In a cultural cuisine restaurant here, I do have options of ordering ‘daal’, which are pulses or mix vegetable ‘bhujia’. Bhujia is a form of mashed vegetables cooked in oil and spices. I do like them but not when I go out dining. I do like art in food. Something special but only grown in soil not lived on soil. No one has been able to paint this sensation in culinary for me.  I find less trouble when I am traveling to western countries as chefs are quite creative in kitchen. All I order is ‘surprise me with veg’ , and they do.  People here seeing me having pleasure eating vegetables with ‘umm…umm…’ sound label me crazy and deprived. I don’t mind that at all as far as I am a human with consideration. 
5 replies
  1. Dave @ The Happy Vegetarians.com
    Dave @ The Happy Vegetarians.com says:

    xandria, thank you for your well done blog post. Your comment on lust was thought provoking. Upon consideration I can see that there is a certain lust when humans who should know better insist on killing living creatures for their own pleasure – given that we have alternatives. I appreciated your comments about having to eat lettuce and bread. My wife and I travel extensively, and we grow weary of asking for a dish without the meat and being told that the restaurant will gladly withhold the meat toppings but charge us the same price. Or, we are offered a salad and bread, over, and over, and over again. There is some hope, though, as we just visited a tapas restaurant and when we asked about vegetarian options the waiter brought us a vegetarian menu from which we ordered some of the most amazing dishes ever from a restaurant. We will be preparing a positive review of that restaurant for our blog.

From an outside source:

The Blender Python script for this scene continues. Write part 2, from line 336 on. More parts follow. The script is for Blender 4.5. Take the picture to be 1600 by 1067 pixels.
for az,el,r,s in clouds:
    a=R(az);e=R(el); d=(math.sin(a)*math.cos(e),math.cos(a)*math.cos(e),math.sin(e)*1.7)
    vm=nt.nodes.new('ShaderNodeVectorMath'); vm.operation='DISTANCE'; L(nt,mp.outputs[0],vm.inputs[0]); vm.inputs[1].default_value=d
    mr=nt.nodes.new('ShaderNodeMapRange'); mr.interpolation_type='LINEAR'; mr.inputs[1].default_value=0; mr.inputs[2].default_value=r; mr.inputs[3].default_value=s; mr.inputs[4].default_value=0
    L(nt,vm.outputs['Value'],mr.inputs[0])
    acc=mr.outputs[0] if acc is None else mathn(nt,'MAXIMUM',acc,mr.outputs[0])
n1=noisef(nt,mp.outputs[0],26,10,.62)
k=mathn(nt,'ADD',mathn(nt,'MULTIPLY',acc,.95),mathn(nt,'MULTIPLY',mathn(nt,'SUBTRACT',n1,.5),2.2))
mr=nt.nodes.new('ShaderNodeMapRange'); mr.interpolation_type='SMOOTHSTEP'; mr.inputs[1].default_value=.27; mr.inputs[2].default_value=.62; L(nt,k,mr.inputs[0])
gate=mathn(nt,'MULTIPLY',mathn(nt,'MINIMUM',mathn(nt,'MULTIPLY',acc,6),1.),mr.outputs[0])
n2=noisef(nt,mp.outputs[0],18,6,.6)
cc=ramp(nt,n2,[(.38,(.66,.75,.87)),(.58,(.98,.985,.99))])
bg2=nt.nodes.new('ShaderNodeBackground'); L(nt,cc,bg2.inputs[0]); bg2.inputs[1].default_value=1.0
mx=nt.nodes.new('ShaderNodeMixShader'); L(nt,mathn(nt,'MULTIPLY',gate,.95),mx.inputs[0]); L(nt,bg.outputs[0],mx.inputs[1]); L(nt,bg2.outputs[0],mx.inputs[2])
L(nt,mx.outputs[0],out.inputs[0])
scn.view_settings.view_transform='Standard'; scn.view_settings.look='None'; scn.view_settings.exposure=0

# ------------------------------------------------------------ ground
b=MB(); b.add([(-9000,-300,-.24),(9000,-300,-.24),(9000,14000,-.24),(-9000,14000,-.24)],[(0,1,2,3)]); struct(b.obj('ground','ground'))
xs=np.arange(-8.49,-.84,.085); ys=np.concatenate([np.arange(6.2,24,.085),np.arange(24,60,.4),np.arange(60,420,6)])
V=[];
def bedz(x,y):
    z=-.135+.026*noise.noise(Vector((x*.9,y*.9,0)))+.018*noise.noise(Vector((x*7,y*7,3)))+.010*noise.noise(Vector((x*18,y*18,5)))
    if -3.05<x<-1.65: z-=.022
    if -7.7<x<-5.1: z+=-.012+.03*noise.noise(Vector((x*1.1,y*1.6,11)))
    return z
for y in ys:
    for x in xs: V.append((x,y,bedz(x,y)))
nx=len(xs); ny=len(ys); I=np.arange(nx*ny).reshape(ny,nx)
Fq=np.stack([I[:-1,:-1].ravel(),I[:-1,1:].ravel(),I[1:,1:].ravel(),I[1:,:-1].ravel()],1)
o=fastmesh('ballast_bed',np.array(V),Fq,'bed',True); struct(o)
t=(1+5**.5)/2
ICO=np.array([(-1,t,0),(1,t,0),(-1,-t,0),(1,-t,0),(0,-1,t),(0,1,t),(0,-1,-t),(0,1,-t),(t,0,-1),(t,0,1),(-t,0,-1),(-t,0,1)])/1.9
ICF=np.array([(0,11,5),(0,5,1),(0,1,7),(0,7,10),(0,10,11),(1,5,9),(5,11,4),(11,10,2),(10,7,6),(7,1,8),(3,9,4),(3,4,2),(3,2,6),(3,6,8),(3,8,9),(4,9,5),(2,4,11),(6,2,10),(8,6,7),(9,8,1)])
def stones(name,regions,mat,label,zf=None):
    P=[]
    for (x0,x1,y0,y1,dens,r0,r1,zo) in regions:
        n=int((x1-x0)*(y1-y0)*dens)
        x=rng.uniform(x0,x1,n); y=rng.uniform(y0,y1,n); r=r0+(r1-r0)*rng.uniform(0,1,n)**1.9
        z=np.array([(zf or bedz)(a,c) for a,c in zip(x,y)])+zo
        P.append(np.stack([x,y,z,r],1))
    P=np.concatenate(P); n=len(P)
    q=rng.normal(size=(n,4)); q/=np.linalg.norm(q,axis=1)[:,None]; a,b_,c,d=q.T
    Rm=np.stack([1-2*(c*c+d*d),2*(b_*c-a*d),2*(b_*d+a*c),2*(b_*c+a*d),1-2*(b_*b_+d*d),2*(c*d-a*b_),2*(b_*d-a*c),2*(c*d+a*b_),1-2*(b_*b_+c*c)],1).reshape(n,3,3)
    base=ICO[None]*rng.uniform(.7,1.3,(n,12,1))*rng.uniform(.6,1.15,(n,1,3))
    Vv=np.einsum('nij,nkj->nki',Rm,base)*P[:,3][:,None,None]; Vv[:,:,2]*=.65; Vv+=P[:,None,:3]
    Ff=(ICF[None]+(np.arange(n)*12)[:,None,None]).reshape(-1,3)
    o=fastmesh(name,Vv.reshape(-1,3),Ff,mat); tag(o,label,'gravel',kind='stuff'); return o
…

    It can be difficult at times to stand fast in a culture that blindly encourages meat consumption (as does the culture where I live in the American South). They can really give no good reason, other than we have always done it that way. But, I don't use my hands for violence or my brain for oppression, and if used the logic of "we have always done it that way" I would still behave like a primitive. It is impossible to evolve if we don't change from the ways that we have "always" done things, isn't it? So, I commend you on your post and wish you the best.

  2. Alexander M Zoltai
    Alexander M Zoltai says:

    That you for your clarity of expression (even though English isn't your 1st language) and your firmness of belief, blended with a wonderful willingness to "let others be"… 🙂

    My favorite part of what you've said in this post is: "frozen meat in supermarkets talking miseries in several inaudible languages".

  3. xandria aisha
    xandria aisha says:

    Beside, a horse is a very muscular animal despite of being a herbivorous. If 'he' can have good muscles mass and strong body then humans can achieve the same results being vegetarian.

  4. xandria aisha
    xandria aisha says:

    +Angelique Stevens, I understand that you like eating meat. You should, and no one is asking you to give up. You are free to express your point of view. On the same grounds, I stand firm. In my view, a human can easily live without meat. Killing animals is totally brutal.

  5. Angelique Stevens
    Angelique Stevens says:

    You are missing one key element that sets us apart from the rest of the animal kingdom (and yes we are animals)…Complex thought. The ability to think in nonlinear ways. A lion sees a gazelle and kills it registers as food. We see a gazelle and it registers "that is a gazelle, and they live on the plains of Africa." We build complex technology and have harnessed energy. We look up at the sky and think "are we the only ones? Oh look there is the big dipper" animals cannot comprehend the vastness of space, but for some their only concern about the sky is whether or not some bird is going to swoop down and eat them.

    Humans were designed to eat meat. Your eyeteeth (also called canines)are meant for ripping flesh. Our digestive systems were designed to use the amino acids from meat to create muscle mass.

    Oh and eating a cow does not in any way mean that the very same person will become a cannibal if he or she can't eat a steak!